La hausse des taux d’intérêt, l’augmentation des coûts de construction, les changements dans les habitudes de consommation, l’avez-vous ressenti ?

P.B. : Avec les taux d’intérêt et l’inflation, c’est certain qu’au niveau du financement, c’est devenu un peu plus long comme processus. Les institutions financières ont plus de restrictions. Ça fait en sorte que ce que je vois dans ma pratique, c’est beaucoup de refinancement.

La tendance que je vois en tout cas pour le futur, c’est que les clients, de plus en plus, font un effort au niveau des critères ESG, ils ont mis plus de priorités là-dessus. C’est devenu quasiment un bien rare pour les banques parce qu’elles aiment ça quand les gens respectent cette nouvelle tendance environnementale, sociale et de gouvernance. C’est une opportunité pour les investisseurs au Québec de faire un développement plus attirant pour les gens et les institutions.

Il y a beaucoup d’opportunités également dans le futur au niveau du multirésidentiel avec le REM qui est mis en place, pour les gens qui font du travail hybride par exemple. Aussi sur le plan des marchés mixtes. On trouve beaucoup de projets mixtes.

Vous êtes donc confiant pour l’avenir, le secteur immobilier est résilient au Québec ?

P.B. : Il y a moins de compétition pour une transaction là où avant il y avait une surenchère avec cinq acheteurs par exemple pour une propriété immobilière. Mais le volume est là. Je trouve que notre clientèle et les investisseurs regardent les opportunités qui sortent un peu de leur cadre, comme le développement mixte.

Si les six derniers mois de l’année sont comme les premiers, on s’en sortira assez bien.
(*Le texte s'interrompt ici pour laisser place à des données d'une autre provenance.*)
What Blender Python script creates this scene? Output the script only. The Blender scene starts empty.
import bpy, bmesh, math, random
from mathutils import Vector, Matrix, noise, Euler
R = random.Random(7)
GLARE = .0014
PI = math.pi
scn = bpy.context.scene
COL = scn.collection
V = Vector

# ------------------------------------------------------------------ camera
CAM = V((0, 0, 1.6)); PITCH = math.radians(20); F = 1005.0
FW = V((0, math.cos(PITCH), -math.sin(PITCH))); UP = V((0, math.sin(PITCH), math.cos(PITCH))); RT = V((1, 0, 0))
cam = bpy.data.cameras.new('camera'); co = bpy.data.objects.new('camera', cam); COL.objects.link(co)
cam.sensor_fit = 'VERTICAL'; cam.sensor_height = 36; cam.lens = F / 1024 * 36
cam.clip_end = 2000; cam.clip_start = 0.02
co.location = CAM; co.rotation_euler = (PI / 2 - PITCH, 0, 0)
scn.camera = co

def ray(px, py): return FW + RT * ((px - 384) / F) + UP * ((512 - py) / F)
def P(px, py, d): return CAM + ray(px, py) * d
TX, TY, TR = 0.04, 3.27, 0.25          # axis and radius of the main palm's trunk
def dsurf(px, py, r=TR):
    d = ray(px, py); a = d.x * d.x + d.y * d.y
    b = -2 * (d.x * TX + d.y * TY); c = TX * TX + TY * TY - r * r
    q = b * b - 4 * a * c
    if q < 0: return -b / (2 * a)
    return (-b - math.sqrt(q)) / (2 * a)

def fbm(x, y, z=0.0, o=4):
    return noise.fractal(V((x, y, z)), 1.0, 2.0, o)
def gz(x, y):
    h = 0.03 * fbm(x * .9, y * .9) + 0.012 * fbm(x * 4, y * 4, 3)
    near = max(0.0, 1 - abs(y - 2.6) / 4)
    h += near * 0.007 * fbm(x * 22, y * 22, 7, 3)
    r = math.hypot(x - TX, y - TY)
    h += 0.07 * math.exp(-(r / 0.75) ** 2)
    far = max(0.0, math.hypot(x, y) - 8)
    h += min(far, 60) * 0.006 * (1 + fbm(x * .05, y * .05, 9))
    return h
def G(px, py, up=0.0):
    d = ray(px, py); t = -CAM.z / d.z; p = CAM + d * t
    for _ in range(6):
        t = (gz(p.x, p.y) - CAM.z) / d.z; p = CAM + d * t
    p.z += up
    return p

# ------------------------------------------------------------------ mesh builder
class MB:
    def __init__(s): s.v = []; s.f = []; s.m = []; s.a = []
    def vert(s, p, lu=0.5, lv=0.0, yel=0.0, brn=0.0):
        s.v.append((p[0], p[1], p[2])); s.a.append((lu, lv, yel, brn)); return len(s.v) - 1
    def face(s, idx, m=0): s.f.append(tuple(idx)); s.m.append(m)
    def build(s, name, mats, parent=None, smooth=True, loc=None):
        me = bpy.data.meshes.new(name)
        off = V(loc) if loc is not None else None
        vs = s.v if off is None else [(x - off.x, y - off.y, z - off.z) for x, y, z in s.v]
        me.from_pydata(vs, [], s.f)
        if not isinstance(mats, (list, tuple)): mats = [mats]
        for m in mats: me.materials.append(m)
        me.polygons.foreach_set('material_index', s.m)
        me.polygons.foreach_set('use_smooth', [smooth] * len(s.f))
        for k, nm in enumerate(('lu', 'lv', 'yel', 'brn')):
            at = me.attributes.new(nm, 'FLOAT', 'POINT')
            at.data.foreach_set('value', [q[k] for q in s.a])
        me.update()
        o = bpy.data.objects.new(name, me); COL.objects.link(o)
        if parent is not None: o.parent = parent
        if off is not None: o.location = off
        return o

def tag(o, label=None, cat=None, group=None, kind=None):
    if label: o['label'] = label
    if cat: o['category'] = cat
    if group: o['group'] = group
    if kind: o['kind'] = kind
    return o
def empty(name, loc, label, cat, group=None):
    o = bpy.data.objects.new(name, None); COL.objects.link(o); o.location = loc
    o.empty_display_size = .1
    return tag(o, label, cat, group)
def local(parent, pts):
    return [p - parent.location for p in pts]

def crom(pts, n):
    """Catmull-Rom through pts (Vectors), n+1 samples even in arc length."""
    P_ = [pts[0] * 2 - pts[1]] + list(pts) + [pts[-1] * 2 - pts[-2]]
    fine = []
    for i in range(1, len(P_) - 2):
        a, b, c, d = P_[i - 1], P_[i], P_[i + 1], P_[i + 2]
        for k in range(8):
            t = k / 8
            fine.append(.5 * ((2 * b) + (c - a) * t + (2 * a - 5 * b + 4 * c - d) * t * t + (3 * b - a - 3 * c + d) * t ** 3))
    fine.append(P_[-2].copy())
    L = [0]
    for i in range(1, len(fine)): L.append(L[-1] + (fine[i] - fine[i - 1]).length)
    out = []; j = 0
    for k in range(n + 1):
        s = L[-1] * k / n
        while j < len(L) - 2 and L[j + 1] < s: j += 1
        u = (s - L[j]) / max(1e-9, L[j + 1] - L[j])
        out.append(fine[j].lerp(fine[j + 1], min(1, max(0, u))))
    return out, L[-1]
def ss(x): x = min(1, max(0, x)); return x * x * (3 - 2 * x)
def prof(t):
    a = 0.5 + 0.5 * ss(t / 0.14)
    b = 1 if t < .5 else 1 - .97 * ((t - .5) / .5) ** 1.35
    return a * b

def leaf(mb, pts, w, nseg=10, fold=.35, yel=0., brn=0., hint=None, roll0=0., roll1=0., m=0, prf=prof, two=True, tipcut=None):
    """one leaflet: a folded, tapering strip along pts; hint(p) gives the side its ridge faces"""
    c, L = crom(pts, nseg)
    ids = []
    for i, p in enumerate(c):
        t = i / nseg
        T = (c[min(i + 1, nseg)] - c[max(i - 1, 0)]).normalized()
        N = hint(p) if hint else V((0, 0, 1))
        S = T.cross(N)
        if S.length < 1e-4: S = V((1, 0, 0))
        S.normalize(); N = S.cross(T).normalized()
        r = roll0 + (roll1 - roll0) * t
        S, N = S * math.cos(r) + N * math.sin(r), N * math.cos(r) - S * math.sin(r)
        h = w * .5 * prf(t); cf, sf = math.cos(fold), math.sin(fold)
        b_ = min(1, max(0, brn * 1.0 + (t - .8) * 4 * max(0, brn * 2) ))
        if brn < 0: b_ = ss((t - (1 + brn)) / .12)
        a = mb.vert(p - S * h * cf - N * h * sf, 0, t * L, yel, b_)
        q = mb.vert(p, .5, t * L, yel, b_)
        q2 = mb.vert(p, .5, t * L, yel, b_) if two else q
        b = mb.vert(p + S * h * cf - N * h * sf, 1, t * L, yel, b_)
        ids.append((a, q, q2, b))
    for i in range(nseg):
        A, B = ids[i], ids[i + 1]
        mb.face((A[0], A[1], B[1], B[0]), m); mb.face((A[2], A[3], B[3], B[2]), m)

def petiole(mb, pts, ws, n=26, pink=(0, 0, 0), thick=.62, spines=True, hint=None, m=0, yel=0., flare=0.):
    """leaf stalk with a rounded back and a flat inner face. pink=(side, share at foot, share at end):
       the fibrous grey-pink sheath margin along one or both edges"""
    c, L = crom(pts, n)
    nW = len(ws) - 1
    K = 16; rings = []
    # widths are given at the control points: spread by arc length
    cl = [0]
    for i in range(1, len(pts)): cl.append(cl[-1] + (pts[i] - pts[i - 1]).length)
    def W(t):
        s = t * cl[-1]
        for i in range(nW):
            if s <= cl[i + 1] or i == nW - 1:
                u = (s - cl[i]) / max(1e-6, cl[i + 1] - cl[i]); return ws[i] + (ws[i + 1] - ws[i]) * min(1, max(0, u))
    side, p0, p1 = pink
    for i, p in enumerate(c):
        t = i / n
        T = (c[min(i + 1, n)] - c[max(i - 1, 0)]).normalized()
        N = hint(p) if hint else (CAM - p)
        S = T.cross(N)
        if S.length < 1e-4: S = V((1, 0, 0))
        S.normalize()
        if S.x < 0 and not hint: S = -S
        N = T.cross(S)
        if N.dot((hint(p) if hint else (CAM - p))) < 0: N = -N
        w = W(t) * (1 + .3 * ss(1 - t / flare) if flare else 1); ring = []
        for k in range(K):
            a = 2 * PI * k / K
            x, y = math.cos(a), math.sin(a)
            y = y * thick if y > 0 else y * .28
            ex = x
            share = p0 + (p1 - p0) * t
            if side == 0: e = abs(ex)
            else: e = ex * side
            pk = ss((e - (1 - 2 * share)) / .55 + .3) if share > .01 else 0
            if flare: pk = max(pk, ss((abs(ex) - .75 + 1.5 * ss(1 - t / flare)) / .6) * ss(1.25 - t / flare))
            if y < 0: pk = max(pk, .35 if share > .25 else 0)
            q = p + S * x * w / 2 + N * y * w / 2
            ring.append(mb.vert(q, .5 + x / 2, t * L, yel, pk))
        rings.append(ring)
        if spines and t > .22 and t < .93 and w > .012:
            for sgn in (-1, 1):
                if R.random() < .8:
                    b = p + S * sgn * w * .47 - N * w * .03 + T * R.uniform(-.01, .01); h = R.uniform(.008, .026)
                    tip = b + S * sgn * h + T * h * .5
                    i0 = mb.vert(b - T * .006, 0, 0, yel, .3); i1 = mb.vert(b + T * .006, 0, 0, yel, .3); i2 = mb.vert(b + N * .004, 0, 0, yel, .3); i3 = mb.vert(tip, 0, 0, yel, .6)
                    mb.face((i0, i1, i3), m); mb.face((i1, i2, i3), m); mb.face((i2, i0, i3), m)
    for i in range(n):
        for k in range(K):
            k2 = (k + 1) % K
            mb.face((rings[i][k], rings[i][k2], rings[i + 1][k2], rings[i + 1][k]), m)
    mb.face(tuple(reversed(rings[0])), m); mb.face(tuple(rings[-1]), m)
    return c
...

On sort de la pandémie assez bien comparativement à d’autres marchés à travers le Canada.

Et avec le retour du travail au bureau, les taux d’occupation ont augmenté. C’est certain que ça ne reviendra pas au niveau pré-pandémique, mais je vois de plus en plus de retours au travail en mode hybride. Il y avait beaucoup d’inquiétude au niveau commercial, des commerces de détail, surtout à Montréal, mais je pense qu’elle est passée et qu’on va voir plus d’investissement là-dedans.